The virtuosic talent of Gavin Warren

By Dan White – Special to the Sydenham Current

Joni and I had a great time at the end of May at the three concerts we were involved in.

We started out by helping Gavin Warren out with his latest (and final of the season) recital. That is where I will focus most of this column.

Gavin played four wonderful pieces for clarinet, three with Tiiu on piano and one accompanied by tuba.

In all four, his virtuosic talent was showcased and the audience was spellbound. Yet, at the end of the concert, despite playing brilliantly, Gavin was surprised by the small turnout.

It had nothing to do with the music in any way. It was the cavern where an audience should have been. Gavin relies on this series to create revenue to continue his training and development and reduce his student debt.

A very small but appreciative audience came out to witness the culmination of weeks of work. Gavin pondered what kept people from attending and that is the basis of this week’s column.

But first, on the day following the concert in Wallaceburg, Gavin and Tiiu performed in Chatham at the St Andrew’s, Saturdays at 7 series finale.

At this event, Gavin played Messager’s Solo de Concours (contest solo) (look it up on YouTube, it is spectacular) and there were around 400 people in the audience who witnessed his fingerings flying across his clarinet in true virtuosic fashion.

The audience spontaneously rose to their feet after his performance. As Devon Hansen made his way to the stage to conduct his choir, he stated, “How do I follow that?”

Devon is no musical slouch and his choir is excellent. The point was that Gavin achieved another level of performance.

So why did less than 25 people support his concert in Wallaceburg?

It’s not because he is completely unknown in this area.
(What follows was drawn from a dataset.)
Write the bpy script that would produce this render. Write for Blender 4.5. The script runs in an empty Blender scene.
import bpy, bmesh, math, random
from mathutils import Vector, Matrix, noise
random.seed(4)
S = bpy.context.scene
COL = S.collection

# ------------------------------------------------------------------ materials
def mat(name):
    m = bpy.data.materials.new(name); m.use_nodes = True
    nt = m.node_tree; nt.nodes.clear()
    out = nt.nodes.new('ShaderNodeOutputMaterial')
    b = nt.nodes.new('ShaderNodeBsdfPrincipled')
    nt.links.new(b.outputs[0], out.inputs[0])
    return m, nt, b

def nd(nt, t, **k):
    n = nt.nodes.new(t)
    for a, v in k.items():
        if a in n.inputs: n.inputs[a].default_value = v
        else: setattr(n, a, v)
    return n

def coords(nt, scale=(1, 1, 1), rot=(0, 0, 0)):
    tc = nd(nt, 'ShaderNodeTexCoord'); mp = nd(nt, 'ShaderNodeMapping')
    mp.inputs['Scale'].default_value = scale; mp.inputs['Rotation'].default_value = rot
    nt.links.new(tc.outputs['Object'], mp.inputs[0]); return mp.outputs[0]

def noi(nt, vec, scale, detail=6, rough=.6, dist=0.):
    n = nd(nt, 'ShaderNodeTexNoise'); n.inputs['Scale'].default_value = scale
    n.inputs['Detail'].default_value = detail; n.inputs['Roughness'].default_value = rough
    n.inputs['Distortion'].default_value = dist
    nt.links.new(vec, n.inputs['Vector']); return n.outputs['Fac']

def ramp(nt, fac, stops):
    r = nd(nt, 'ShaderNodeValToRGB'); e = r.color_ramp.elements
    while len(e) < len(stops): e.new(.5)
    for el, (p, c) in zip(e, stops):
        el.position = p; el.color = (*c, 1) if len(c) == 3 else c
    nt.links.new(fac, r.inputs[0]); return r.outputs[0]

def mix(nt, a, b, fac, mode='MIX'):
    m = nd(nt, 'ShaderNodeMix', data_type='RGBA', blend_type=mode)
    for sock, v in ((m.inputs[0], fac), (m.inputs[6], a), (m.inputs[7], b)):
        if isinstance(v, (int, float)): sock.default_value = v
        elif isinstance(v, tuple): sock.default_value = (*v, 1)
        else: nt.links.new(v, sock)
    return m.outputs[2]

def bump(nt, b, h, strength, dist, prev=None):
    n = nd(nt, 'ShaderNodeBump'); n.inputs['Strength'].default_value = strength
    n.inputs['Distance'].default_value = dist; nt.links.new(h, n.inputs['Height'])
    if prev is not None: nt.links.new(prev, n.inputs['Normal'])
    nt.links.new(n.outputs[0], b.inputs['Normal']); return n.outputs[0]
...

He has played 4 recitals since September 2023, has been introduced by Dave at each WCB concert, has been promoted by both Dave and myself in this column and by me on “Art of The Matter” the CK Arts and Culture Network’s monthly arts update on CKXS.

There are over 60 musicians in the WCB alone, many more around the community and lovers of music that you would hope are looking for opportunities to support musicians (over 600 showed up at WDSS gym just a few weeks before for the WCB concert).

So, what did Gavin miss in his promotion? The short answer: nothing.

I have been involved in performing arts for about 40 years now and I have promoted music concerts, community theatre shows, secondary school theatre, small improv shows, dinner theatre and the list goes on.

It is always a head-scratcher after a gig trying to figure out what makes audiences take the time to support local performing artists and why they don’t show.

As a performer my heart breaks for someone like Gavin.

I understand the hours and hours of preparation, the attention to every detail, the hours invested in developing and promoting a show only to have a couple dozen people in attendance.

It is devastating to an artist, yet you must perform for those few the same show you would do for a sold-out show. Believe me, that isn’t easy.

So, what is the solution?

A friend from Theatre Sarnia, let’s call him Darryl, recently posted this question, “Theatre friends, it recently came to my attention that my thoughts on this may not be the norm and I’d love to hear some input.

I don’t have any sort of expectation placed on my friends or family to come see a show that I’m a part of.

None. I would never hold it against someone or take it personally if they don’t come see my show.

I don’t know, the idea of placing this sort of expectation on the people close to me feels wrong, but I was recently told that I would probably be judged if ever I missed a show that a friend was in.

I’m very curious to hear other people’s opinions on this. Sometimes I’m just not interested in a show, don’t feel like going to a show, or don’t want to spend money on a ticket… so I don’t go, even though I know people in it. Is that wrong?”

Of course, it was on FB so there were opinions from all over the map. I understand Darryl’s position.

Sometimes a show is not your cup of tea, you are too busy, funds are low, the weather is too nice, crops need to be planted. However, the key is if you enjoy performing arts and especially if you are a performing artist of any calibre, make the effort on occasion.

Commit to attending a show, even a new experience once or twice a year to help sustain and grow the arts in your community.

If artists don’t support one another, who will? I am consistently amazed at the performers that promote the heck out of anything they are in because they completely understand that performing artists feed off of audiences.

Yet, those same people consistently elect not to make the effort to reciprocate that respect for local talent and effort.

While we want to encourage others to experience and appreciate the arts, it is on performing artists to set the example in supporting other supporting artists.

Before long, Gavin will be gone to bigger stages and you will have the opportunity to say, I saw him perform in an intimate setting at a church in Wallaceburg.